The boss seems to want to employ Reuters/Bloomberg editorial masochists, the type that work all the hours of the day, can take the criticism-bordering-on-abuse but, crucially, come out fighting because that was what punched into them at public/private/public-private school. Failure is not an option, but being continually demeaned and treated like a cunt is – and that’s why Simon had to win The Apprentice, because he is the avatar of this never more-prescient ‘I can take the knocks, I never shirk a challenge, the better to deliver them myself’ strain of ingrained middle classness. Did it ever go away? Well I ain’t going out like that, and I indulge delicious fantasies of the Do Me Bad Things variety towards the boss.

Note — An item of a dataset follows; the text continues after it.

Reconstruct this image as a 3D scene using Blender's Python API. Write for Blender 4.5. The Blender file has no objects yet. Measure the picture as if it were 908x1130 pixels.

Even now, when I am the father setting the standards of living and the balance of factors make me indisputably middle class, I dread the possibility of the children developing in some of the conceited bourg ways listed above. Too straight, and they’ll come out like ‘bring it on’ office masochists; too twisted, and they’ll have the affected psychological ticks of the overindulged, as Antigram mentioned to IT.

The liminal line continues. I have often said that I have an inferiority complex as well as a superiority complex. I feel literally like the scum of the earth but I can walk tall; in my own milieu I feel untouchable (not like a dalit, the other way) but take me out of my environs and I struggle. Clearly it is not only class which can govern self-confidence, but if you are from the well off it can make success stories out of even the most tragically inept. And this is the whole point about the threads by Mark et al; advocating a socialised society far removed from where we are now, a future where that sense of inequity, the new forms of the old school tie, the helping hand for old pals, is not the rule.